President Ngo Dinh Diem, shaking hands with Eisenhower

President Ngo Dinh Diem, shaking hands with Eisenhower.  He would later be deposed in a coup d’etat.

It would take me many years to realize why this distinction would be so important to my father, why he would reach for those high-up-on-the-shelf Encyclopedias.  I never asked him.  We don’t really talk of such things.  It seems too morbid, too somber.  But I can guess.  And my guess is that it was because so many Coup D’etats had been the natural consequence of my father’s adult life—a life in a war zone that had come as a result of French Colonialism.  My father, a military man of more than modest rank, probably knew people who knew people for whom the Coup de Grace would have been the denouement of a Coup D’etat.  And a Coup D’etat probably meant the possibility of advancement—maybe demotion—or death.

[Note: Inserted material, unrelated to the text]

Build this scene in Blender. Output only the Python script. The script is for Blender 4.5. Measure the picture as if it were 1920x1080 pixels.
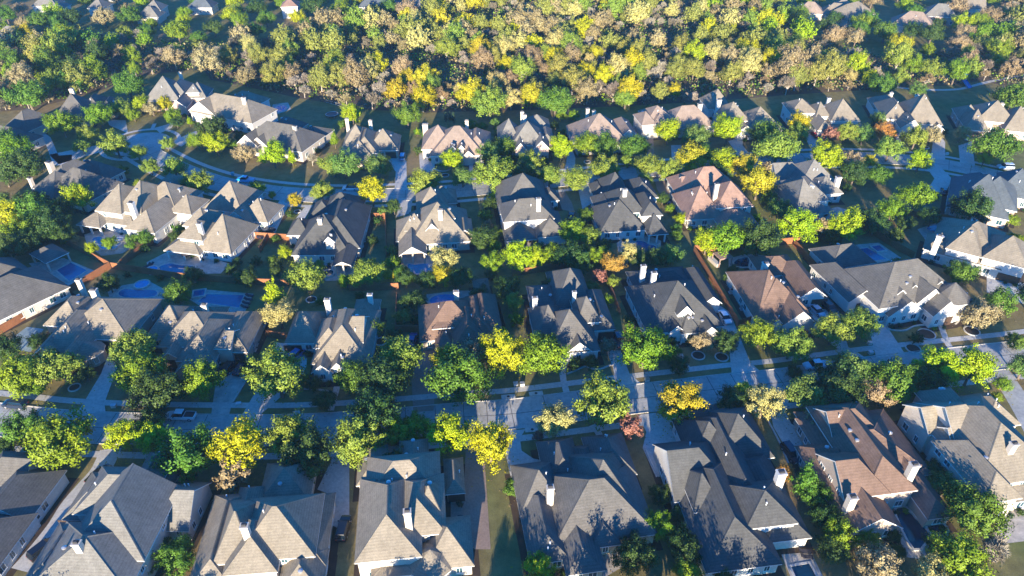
import bpy, math, random
import numpy as np
from mathutils import Vector, Matrix
random.seed(7)
for o in list(bpy.data.objects): bpy.data.objects.remove(o)
S = bpy.context.scene
COL = S.collection
R = math.radians

# ------------------------------------------------------------------ camera, light, exposure
FP, PITCH, CH = 1330.0, R(36.1), 102.0          # focal length in photo pixels, tilt below horizon, camera height (m)
CP, SP = math.cos(PITCH), math.sin(PITCH)
cam = bpy.data.objects.new("camera", bpy.data.cameras.new("camera")); COL.objects.link(cam)
cam.data.sensor_width = 36.0; cam.data.lens = 36.0*FP/1920.0
cam.data.clip_start = 0.5; cam.data.clip_end = 6000
cam.location = (0, 0, CH); cam.rotation_euler = (R(90)-PITCH, 0, 0)
S.camera = cam
SUN_EL, SUN_AZ = R(10.8), R(4.5)
W = bpy.data.worlds.new("World"); S.world = W; W.use_nodes = True
nt = W.node_tree; bg = nt.nodes["Background"]
sky = nt.nodes.new("ShaderNodeTexSky"); sky.sky_type = 'NISHITA'; sky.sun_disc = False
sky.sun_elevation = SUN_EL; sky.sun_rotation = R(180)+SUN_AZ
sky.altitude = 200; sky.air_density = 1.0; sky.dust_density = 0.2; sky.ozone_density = 6.0
tint = nt.nodes.new("ShaderNodeMix"); tint.data_type = 'RGBA'; tint.blend_type = 'MULTIPLY'; tint.inputs[0].default_value = 1.0
tint.inputs[7].default_value = (0.05, 1.08, 1.62, 1)                     # deep clear-air blue
nt.links.new(sky.outputs[0], tint.inputs[6]); nt.links.new(tint.outputs[2], bg.inputs[0]); bg.inputs[1].default_value = 0.10
sl = bpy.data.lights.new("sun", 'SUN'); sl.energy = 5.0; sl.angle = R(0.5); sl.color = (1.0, 0.86, 0.65)
sun = bpy.data.objects.new("sun", sl); COL.objects.link(sun)
sd = Vector((math.sin(SUN_AZ)*math.cos(SUN_EL), math.cos(SUN_AZ)*math.cos(SUN_EL), -math.sin(SUN_EL)))
sun.rotation_euler = sd.to_track_quat('-Z', 'Y').to_euler(); sun.location = (0, -60, 150)
S.view_settings.view_transform = 'Standard'; S.view_settings.look = 'None'
S.view_settings.exposure = 1.52; S.view_settings.gamma = 1.0
S.render.engine = 'CYCLES'
S.cycles.max_bounces = 5; S.cycles.diffuse_bounces = 2; S.cycles.glossy_bounces = 2
S.cycles.transmission_bounces = 2; S.cycles.transparent_max_bounces = 4
S.cycles.use_denoising = True

# ------------------------------------------------------------------ survey: photo point -> place on the ground (or at height z)
def G(u, v, z=0.0):
    dx, dy = u-960, v-540
    t = (CH-z)/(FP*SP+dy*CP)
    return Vector((dx*t, (FP*CP-dy*SP)*t, z))
def scale_at(v, z=0.0): return (FP*SP+(v-540)*CP)/(CH-z)
def PX(p):
    d = p[1]*CP+(CH-p[2])*SP
    return 960+FP*p[0]/d, 540-FP*(-(CH-p[2])*CP+p[1]*SP)/d

# ------------------------------------------------------------------ materials
MATS = {}
def new_mat(name):
    m = bpy.data.materials.new(name); m.use_nodes = True; MATS[name] = m
    return m, m.node_tree.nodes, m.node_tree.links, m.node_tree.nodes["Principled BSDF"]
def coords(N, L, sc=(1, 1, 1)):
    t = N.new("ShaderNodeTexCoord"); mp = N.new("ShaderNodeMapping"); mp.inputs['Scale'].default_value = sc
    L.new(t.outputs['Object'], mp.inputs[0]); return mp.outputs[0]
def noise(N, L, vec, scale, detail=4, rough=.6):
    n = N.new("ShaderNodeTexNoise"); n.inputs['Scale'].default_value = scale
    n.inputs['Detail'].default_value = detail; n.inputs['Roughness'].default_value = rough
    L.new(vec, n.inputs['Vector']); return n.outputs['Fac']
def ramp(N, L, fac, stops):
    r = N.new("ShaderNodeValToRGB"); e = r.color_ramp.elements
    e[0].position, e[0].color = stops[0][0], (*stops[0][1], 1)
    e[1].position, e[1].color = stops[-1][0], (*stops[-1][1], 1)
    for p, c in stops[1:-1]:
        k = e.new(p); k.color = (*c, 1)
    L.new(fac, r.inputs[0]); return r.outputs[0]
def mul(N, L, a, b, f=1.0):
    m = N.new("ShaderNodeMix"); m.data_type = 'RGBA'; m.blend_type = 'MULTIPLY'; m.inputs[0].default_value = f
    L.new(a, m.inputs[6]); L.new(b, m.inputs[7]); return m.outputs[2]
def sc3(c, k): return tuple(min(1, x*k) for x in c)
def bump(N, L, P, fac, strength, dist=.05):
    b = N.new("ShaderNodeBump"); b.inputs['Strength'].default_value = strength; b.inputs['Distance'].default_value = dist
    L.new(fac, b.inputs['Height']); L.new(b.outputs[0], P.inputs['Normal'])
def mottled(name, c, rough=.85, big=.25, fine=3.0, lo=.78, hi=1.22, bmp=0, spec=.3):
    m, N, L, P = new_mat(name); v = coords(N, L)
    a = ramp(N, L, noise(N, L, v, big), [(.3, sc3(c, lo)), (.7, sc3(c, hi))])
    f = noise(N, L, v, fine, 5, .7)
    b = ramp(N, L, f, [(.3, (.75,)*3), (.7, (1.15,)*3)])
    L.new(mul(N, L, a, b), P.inputs['Base Color']); P.inputs['Roughness'].default_value = rough
    P.inputs['Specular IOR Level'].default_value = spec
    if bmp: bump(N, L, P, f, bmp)
    return m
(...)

The Coup de Grace upon the battlefield would have been a generosity—a bullet to the head that would relieve a friend or foe of his suffering.  My father did his military studies in the United States and trained in the graduate institution that produced all the great generals—Eisenhower, Petraeus, Powell.  And the first thing you see when you walked through my childhood home was his diploma—a diploma that signified that he had completed a course of study for which a Coup de Grace was an honorable thing and a Coup d’etat was a conceivable operation, the mechanics of which you studied in order to possibly one day enact it.  And so my father’s teaching me this basic lesson in the horrors of war—a lesson that he delivered with much patience and kindness—was also a tell of sorts:  a sign that the ghost of a life that he had left behind was still with him, even if he was a new man in a new world.  Even if in civilian life, he was just an accountant.

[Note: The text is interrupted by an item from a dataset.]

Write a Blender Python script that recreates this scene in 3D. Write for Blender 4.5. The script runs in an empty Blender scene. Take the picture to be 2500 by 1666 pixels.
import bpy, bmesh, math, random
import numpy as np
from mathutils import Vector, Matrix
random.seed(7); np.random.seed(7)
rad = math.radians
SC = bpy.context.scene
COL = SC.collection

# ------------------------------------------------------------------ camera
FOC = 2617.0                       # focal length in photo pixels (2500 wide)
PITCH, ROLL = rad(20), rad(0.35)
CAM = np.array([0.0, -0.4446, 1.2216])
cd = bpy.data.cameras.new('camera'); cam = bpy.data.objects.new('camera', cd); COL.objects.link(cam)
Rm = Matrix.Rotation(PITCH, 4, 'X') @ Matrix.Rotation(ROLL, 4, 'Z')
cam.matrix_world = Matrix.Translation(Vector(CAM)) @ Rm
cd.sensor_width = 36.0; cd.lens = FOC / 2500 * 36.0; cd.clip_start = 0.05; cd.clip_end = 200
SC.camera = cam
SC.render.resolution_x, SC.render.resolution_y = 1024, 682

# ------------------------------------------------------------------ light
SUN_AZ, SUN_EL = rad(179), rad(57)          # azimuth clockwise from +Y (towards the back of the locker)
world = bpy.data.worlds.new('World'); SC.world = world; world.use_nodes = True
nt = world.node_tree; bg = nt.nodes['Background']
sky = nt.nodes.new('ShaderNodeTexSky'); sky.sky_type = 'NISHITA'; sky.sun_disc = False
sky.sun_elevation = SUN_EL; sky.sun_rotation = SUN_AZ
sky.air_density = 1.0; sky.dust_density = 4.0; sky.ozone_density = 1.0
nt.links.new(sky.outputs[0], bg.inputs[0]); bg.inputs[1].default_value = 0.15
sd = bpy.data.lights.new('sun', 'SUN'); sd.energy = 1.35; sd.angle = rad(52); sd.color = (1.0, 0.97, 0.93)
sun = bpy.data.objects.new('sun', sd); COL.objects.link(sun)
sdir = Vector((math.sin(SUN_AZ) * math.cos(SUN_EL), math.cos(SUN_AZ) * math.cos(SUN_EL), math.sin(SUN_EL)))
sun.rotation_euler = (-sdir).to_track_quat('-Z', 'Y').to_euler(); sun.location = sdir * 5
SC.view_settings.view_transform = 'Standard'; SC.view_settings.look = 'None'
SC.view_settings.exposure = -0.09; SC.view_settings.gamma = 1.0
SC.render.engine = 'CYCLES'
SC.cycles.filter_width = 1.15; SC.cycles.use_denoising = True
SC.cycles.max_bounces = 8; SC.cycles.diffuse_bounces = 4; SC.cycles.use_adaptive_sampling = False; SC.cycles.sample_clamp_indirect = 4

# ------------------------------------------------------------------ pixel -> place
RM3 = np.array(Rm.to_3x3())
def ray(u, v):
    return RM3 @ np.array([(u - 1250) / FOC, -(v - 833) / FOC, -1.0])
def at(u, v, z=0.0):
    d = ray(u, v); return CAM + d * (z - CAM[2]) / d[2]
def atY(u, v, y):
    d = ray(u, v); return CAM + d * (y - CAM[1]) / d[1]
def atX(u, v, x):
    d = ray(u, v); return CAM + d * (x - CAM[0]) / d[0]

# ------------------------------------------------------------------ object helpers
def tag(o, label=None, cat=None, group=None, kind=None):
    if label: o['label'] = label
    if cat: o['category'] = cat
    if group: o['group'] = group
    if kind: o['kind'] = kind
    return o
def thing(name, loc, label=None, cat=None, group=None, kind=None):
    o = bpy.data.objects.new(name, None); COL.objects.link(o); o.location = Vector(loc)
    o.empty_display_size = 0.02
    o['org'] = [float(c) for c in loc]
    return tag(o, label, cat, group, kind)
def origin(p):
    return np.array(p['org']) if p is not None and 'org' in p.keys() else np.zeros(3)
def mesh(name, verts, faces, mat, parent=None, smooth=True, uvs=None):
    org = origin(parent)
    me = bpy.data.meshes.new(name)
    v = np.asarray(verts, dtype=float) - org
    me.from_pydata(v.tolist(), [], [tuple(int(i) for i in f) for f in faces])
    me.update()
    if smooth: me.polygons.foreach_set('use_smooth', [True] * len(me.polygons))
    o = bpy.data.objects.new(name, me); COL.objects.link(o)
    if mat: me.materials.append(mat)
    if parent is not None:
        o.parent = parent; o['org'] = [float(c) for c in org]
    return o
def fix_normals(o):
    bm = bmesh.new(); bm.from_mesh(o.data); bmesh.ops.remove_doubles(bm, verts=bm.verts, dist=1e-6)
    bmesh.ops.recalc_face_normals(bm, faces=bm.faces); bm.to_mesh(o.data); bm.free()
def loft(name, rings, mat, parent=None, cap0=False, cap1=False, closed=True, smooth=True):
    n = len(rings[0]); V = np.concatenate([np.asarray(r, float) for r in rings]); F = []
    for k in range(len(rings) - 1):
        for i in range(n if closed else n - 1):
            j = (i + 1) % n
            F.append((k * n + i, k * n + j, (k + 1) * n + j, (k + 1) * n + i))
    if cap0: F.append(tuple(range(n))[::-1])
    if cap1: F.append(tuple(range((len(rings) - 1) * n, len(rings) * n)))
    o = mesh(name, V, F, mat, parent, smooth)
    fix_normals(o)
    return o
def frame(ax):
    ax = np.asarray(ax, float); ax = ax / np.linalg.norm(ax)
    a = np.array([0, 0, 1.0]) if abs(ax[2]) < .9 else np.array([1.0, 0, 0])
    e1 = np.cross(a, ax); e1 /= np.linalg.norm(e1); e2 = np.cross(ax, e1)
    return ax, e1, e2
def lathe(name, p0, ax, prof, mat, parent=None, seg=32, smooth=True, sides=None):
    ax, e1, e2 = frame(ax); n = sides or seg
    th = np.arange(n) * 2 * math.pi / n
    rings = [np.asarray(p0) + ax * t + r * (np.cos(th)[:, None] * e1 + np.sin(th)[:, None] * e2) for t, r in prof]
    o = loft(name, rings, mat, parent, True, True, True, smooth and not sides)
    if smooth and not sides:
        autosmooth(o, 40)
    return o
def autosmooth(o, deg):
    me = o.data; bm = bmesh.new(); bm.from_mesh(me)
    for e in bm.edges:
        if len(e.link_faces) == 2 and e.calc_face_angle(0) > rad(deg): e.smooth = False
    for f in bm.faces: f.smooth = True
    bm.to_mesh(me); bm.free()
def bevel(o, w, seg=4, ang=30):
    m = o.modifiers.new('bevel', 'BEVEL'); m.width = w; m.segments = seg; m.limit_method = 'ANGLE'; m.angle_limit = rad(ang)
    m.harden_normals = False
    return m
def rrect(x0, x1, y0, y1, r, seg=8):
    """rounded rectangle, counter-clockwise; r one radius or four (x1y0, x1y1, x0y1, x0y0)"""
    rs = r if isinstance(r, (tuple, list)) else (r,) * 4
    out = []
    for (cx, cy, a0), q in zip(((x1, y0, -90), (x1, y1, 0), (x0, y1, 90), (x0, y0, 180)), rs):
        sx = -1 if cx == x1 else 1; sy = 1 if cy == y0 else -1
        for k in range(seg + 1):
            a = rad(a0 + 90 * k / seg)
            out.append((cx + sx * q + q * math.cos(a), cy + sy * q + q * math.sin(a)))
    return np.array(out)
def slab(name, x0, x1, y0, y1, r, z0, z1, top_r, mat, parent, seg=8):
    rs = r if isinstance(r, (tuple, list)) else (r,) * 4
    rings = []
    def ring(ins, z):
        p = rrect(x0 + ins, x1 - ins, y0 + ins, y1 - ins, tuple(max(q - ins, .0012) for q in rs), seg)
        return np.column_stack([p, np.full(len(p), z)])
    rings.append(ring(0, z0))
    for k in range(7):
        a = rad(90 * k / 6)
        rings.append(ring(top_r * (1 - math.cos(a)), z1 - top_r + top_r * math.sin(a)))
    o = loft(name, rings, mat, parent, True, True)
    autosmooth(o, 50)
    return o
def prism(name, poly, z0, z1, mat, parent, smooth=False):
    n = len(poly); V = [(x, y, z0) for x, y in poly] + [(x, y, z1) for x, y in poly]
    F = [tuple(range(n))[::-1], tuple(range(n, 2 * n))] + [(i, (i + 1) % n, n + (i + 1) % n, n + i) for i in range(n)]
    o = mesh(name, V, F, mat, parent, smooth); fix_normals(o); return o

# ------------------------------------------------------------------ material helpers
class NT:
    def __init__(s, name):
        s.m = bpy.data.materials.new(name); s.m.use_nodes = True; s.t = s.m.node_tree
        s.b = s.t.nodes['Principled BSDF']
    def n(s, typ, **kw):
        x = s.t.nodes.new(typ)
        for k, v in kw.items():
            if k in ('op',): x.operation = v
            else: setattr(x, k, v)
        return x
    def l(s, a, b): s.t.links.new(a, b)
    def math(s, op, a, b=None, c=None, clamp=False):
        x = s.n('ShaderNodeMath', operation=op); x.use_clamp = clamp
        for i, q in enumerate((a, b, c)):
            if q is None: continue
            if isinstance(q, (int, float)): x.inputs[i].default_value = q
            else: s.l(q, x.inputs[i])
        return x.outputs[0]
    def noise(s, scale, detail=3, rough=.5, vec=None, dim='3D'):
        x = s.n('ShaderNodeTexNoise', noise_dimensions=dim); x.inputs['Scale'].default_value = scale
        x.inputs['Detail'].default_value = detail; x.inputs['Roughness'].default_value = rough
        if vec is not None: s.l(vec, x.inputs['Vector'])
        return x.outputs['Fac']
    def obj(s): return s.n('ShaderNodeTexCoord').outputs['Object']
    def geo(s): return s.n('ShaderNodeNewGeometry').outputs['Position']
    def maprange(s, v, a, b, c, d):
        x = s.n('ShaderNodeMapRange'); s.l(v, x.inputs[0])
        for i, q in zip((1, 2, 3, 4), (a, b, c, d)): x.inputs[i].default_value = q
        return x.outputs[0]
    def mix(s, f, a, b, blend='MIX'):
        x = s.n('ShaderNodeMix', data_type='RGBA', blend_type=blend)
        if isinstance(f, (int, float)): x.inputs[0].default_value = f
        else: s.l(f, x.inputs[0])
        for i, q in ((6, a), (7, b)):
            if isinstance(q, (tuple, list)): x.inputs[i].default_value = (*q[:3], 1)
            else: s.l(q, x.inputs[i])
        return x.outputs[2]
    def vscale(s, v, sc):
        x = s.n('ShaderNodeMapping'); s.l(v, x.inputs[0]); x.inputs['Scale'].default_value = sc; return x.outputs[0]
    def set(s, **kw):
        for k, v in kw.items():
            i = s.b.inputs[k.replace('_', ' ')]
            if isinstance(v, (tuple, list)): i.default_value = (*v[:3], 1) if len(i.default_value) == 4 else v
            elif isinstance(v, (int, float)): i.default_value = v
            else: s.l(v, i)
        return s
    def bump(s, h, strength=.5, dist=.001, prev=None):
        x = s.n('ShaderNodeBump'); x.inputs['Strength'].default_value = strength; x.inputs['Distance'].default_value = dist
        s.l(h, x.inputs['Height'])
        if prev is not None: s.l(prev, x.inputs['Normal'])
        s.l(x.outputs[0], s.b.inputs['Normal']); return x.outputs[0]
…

Is this a Coup de Grace?  Or is it an execution?

Is this a Coup de Grace? Or is it an execution?

So here is your task:  Design a tell.  Do it in the form of a dialogue—a tic, an obsession.  It doesn’t have to be as dramatic as a dialogue about shooting somebody in the head.  It can be as simple as an obsessive discussion of beekeeping or horseracing or veganism.  Look toward those moments in your own life where you figured somebody out in the small gesture that lays bare their strengths and their frailties.  But in the process of returning and returning to the topic, make that tell tell something telling about its teller.

2 thoughts on “Writing the “Tell”

  1. That’s a really well-taken point, Khanh, about telling. And the key to doing it well seems to be to tell without telling. That is, you tip your character’s hand without using a lot of verbiage to do it. Gestures, actions, and so on give the information.

    • Great point, Margot. The tell is most revealing in the nonverbal. The truly great writers can often do it in the verbal tic–the repeated phrase. Steinbeck’s character Lenny keeps talking about buying a farm with his friend…and that farm fantasy tells us so much about Lenny. But for the most part, if you’re learning to do this kind of thing, you’re not gonna want to start at the virtuoso level.